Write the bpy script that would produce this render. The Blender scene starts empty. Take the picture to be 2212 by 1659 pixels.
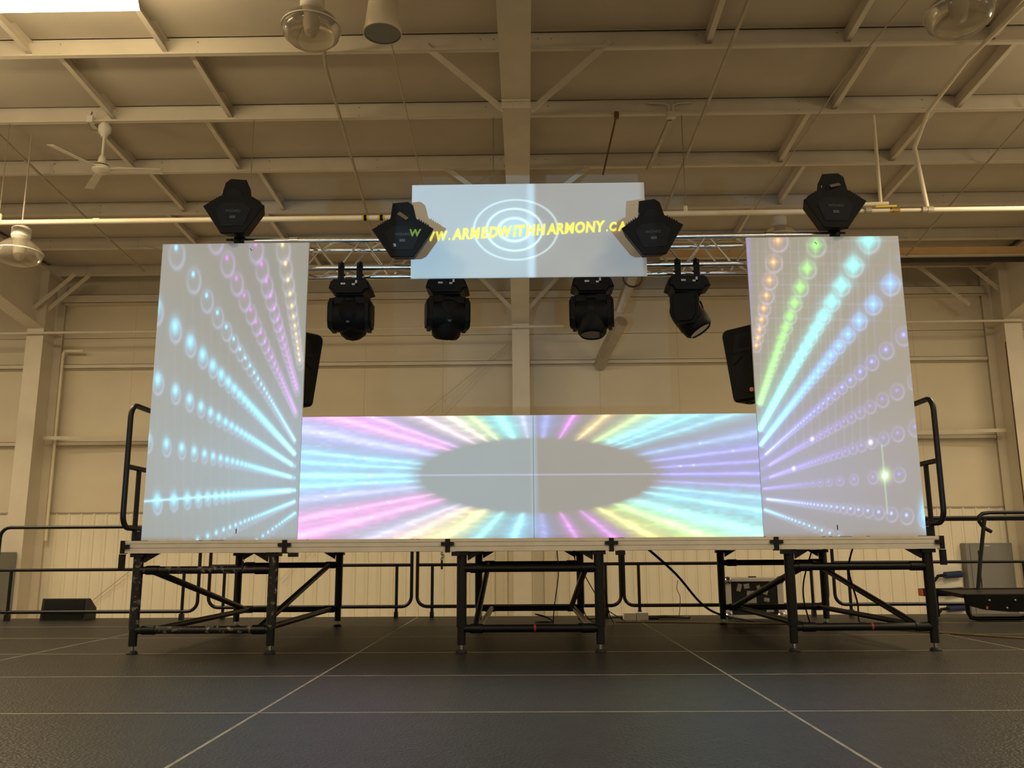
import bpy, math, random
import numpy as np
from mathutils import Vector, Matrix
random.seed(7)
sc = bpy.context.scene
COL = sc.collection
R = math.radians

# ------------------------------------------------------------------ camera, world, lights, exposure
cam_d = bpy.data.cameras.new('camera')
cam = bpy.data.objects.new('camera', cam_d); COL.objects.link(cam); sc.camera = cam
pit, yaw, rol = .1907, .0153, -.006
fw = Vector((-math.sin(yaw)*math.cos(pit), math.cos(yaw)*math.cos(pit), math.sin(pit)))
r0 = Vector((math.cos(yaw), math.sin(yaw), 0)); u0 = r0.cross(fw)
rr = math.cos(rol)*r0 + math.sin(rol)*u0; uu = -math.sin(rol)*r0 + math.cos(rol)*u0
M = Matrix((rr, uu, -fw)).transposed().to_4x4(); M.translation = Vector((-.0216, -6.5838, .7249))
cam.matrix_world = M
cam_d.sensor_width = 36.0; cam_d.lens = 36.0*1878.35/2212; cam_d.clip_end = 200

sc.view_settings.view_transform = 'Standard'; sc.view_settings.look = 'None'
sc.view_settings.gamma = 1.0; sc.view_settings.use_curve_mapping = False
sc.view_settings.exposure = 0.0
try: sc.cycles.use_denoising = True
except Exception: pass

WARM = (1.0, .80, .50)
w = bpy.data.worlds.new('hall_ambient'); sc.world = w; w.use_nodes = True
bg = w.node_tree.nodes['Background']; bg.inputs[0].default_value = (1.0, .80, .54, 1); bg.inputs[1].default_value = .32

def area_light(name, loc, power, sx, sy, col=WARM):
    d = bpy.data.lights.new(name, 'AREA'); d.shape = 'RECTANGLE'; d.size = sx; d.size_y = sy
    d.energy = power; d.color = col
    o = bpy.data.objects.new(name, d); COL.objects.link(o); o.location = loc
    return o
for (x, y, p) in [(6.8, -1.6, 110), (-4.6, -6.2, 170), (4.6, -6.2, 140), (-4.6, -13.5, 150), (4.6, -13.5, 150), (-10.6, -1.2, 150), (11, -1.6, 150), (-7.6, 2.6, 270), (7.5, 2.6, 310), (-11.5, 5.0, 150), (11.2, 5.0, 150)]:  # unseen lamps; those beyond the screens are added to brighten wall and roof
    area_light('unseen_hall_light', (x, y, 5.9), p, 2.2, .5)
    d = bpy.data.lights.new('added_uplight', 'POINT'); d.energy = p*(.36 if y < -5 else .16); d.color = WARM; d.shadow_soft_size = .25      # added point light that brightens the roof and purlins
    o = bpy.data.objects.new('added_uplight', d); COL.objects.link(o); o.location = (x, y, 5.75)

def projector_light(name, loc, xr, zr, col, power, boost):
    """projector: a tiny source whose beam is a rectangle; its direction is +Y, xr and zr are the beam's edges at the screens (Y=0)"""
    d = bpy.data.lights.new(name, 'SPOT'); d.energy = power; d.color = col; d.shadow_soft_size = .02
    d.spot_size = R(100); d.spot_blend = 0
    o = bpy.data.objects.new(name, d); COL.objects.link(o); o.location = loc; o.rotation_euler = (R(90), 0, 0)
    d.use_nodes = True; nt = d.node_tree; n = nt.nodes; L = nt.links
    em = n['Emission']; tc = n.new('ShaderNodeTexCoord'); sp = n.new('ShaderNodeSeparateXYZ'); L.new(tc.outputs['Normal'], sp.inputs[0])
    def m(op, a, b):
        k = n.new('ShaderNodeMath'); k.operation = op
        for i, v in enumerate((a, b)):
            if isinstance(v, (int, float)): k.inputs[i].default_value = v
            else: L.new(v, k.inputs[i])
        return k.outputs[0]
    az = m('ABSOLUTE', sp.outputs[2], 0)
    px = m('DIVIDE', sp.outputs[0], az); py = m('DIVIDE', sp.outputs[1], az)
    D = -loc[1]
    a = m('MULTIPLY', m('GREATER_THAN', px, (xr[0]-loc[0])/D), m('LESS_THAN', px, (xr[1]-loc[0])/D))
    b = m('MULTIPLY', m('GREATER_THAN', py, (zr[0]-loc[2])/D), m('LESS_THAN', py, (zr[1]-loc[2])/D))
    # the video's brighter blue grey field for the hung screen (X -.93..96, above Z 2.865)
    tm = m('MULTIPLY', m('GREATER_THAN', py, (2.865-loc[2])/(D+.05)), m('MULTIPLY', m('GREATER_THAN', px, (-.945-loc[0])/(D+.05)), m('LESS_THAN', px, (.93-loc[0])/(D+.05))))
    L.new(m('MULTIPLY', m('MULTIPLY', a, b), m('ADD', 1.0, m('MULTIPLY', tm, boost))), em.inputs['Strength'])
    return o
projector_light('video_projector_light', (-1.8, -7.0, .55), (-3.3, .054), (.84, 3.72), (.34, .70, 1.0), 420, 3.0)
projector_light('video_projector_light', (1.8, -7.0, .55), (.022, 3.35), (.84, 3.72), (.40, .70, 1.0), 310, 1.6)

# ------------------------------------------------------------------ materials
MATS = {}
def mat(name, col, rough=.6, metal=0.0, noise=None, bump=None, spec=.5, emit=None, estr=1.0, random_tint=0, col2=None, trans=0, pos=(.35, .68)):
    if name in MATS: return MATS[name]
    m = bpy.data.materials.new(name); m.use_nodes = True; nt = m.node_tree; n = nt.nodes; L = nt.links
    b = n['Principled BSDF']; b.inputs['Base Color'].default_value = (*col, 1); b.inputs['Roughness'].default_value = rough
    b.inputs['Metallic'].default_value = metal; b.inputs['Specular IOR Level'].default_value = spec
    if trans: b.inputs['Transmission Weight'].default_value = trans
    tc = n.new('ShaderNodeTexCoord'); out = None
    if noise:
        sc_, amt = noise
        t = n.new('ShaderNodeTexNoise'); t.inputs['Scale'].default_value = sc_; t.inputs['Detail'].default_value = 5
        L.new(tc.outputs['Object'], t.inputs['Vector'])
        rp = n.new('ShaderNodeValToRGB'); c2 = col2 or tuple(c*(1-amt) for c in col)
        rp.color_ramp.elements[0].position = pos[0]; rp.color_ramp.elements[1].position = pos[1]
        rp.color_ramp.elements[0].color = (*c2, 1); rp.color_ramp.elements[1].color = (*col, 1)
        L.new(t.outputs['Fac'], rp.inputs['Fac']); out = rp.outputs[0]
        if random_tint:
            oi = n.new('ShaderNodeObjectInfo'); mr = n.new('ShaderNodeMapRange'); L.new(oi.outputs['Random'], mr.inputs[0])
            mr.inputs[3].default_value = 1-random_tint; mr.inputs[4].default_value = 1+random_tint
            mx = n.new('ShaderNodeVectorMath'); mx.operation = 'SCALE'; L.new(out, mx.inputs[0]); L.new(mr.outputs[0], mx.inputs['Scale']); out = mx.outputs[0]
        L.new(out, b.inputs['Base Color'])
    if bump:
        kind, sc_, st = bump
        if kind == 'noise':
            t = n.new('ShaderNodeTexNoise'); t.inputs['Detail'].default_value = 4; o = t.outputs['Fac']
        else:
            t = n.new('ShaderNodeTexVoronoi'); o = t.outputs['Distance']
        t.inputs['Scale'].default_value = sc_; L.new(tc.outputs['Object'], t.inputs['Vector'])
        bp = n.new('ShaderNodeBump'); bp.inputs['Strength'].default_value = st; bp.inputs['Distance'].default_value = .01
        L.new(o, bp.inputs['Height']); L.new(bp.outputs[0], b.inputs['Normal'])
    if emit:
        b.inputs['Emission Color'].default_value = (*emit, 1); b.inputs['Emission Strength'].default_value = estr
    MATS[name] = m; return m

mat('insulation', (.56, .495, .395), .85, noise=(1.2, .10), bump=('noise', 60, .12))
mat('steel_paint', (.72, .65, .53), .55, noise=(2.5, .08))
mat('wall_fabric', (.76, .68, .53), .8, noise=(.8, .08), bump=('noise', 30, .08))
mat('liner', (.86, .79, .63), .5, noise=(1.5, .06))
mat('rib_seam', (.42, .37, .29), .6, noise=(3, .1))
mat('deck_black', (.020, .019, .0175), .42, noise=(6, .35), bump=('voronoi', 75, .35), random_tint=.3, spec=.30)
mat('alu', (.86, .81, .72), .45, .1, noise=(8, .12))
mat('alu_edge', (.50, .46, .40), .42, .4, noise=(9, .35))
mat('truss_alu', (.75, .75, .76), .24, 1.0, noise=(14, .12))
mat('black_paint', (.008, .008, .009), .4, noise=(9, .3), spec=.35)
mat('black_matte', (.006, .0058, .0055), .6, noise=(12, .3), spec=.16)
mat('black_panel', (.010, .0105, .012), .6, noise=(20, .2), spec=.18)
mat('black_dark', (.004, .004, .004), .6, noise=(10, .2), spec=.2)
mat('black_worn', (.30, .28, .25), .45, noise=(26, .9), col2=(.010, .009, .009), pos=(.56, .72))
mat('rubber', (.015, .015, .016), .7, noise=(10, .2))
mat('grille', (.012, .012, .012), .75, bump=('voronoi', 240, .6), spec=.2)
mat('lens_glass', (.02, .02, .025), .06, noise=(4, .1))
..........
From the first line of the listing above, repeat every line through the one holding "R = math.radians". Both ends count, and pictures stay out.

RESULT OF THE TASK:
Write the bpy script that would produce this render. The Blender scene starts empty. Take the picture to be 2212 by 1659 pixels.
import bpy, math, random
import numpy as np
from mathutils import Vector, Matrix
random.seed(7)
sc = bpy.context.scene
COL = sc.collection
R = math.radians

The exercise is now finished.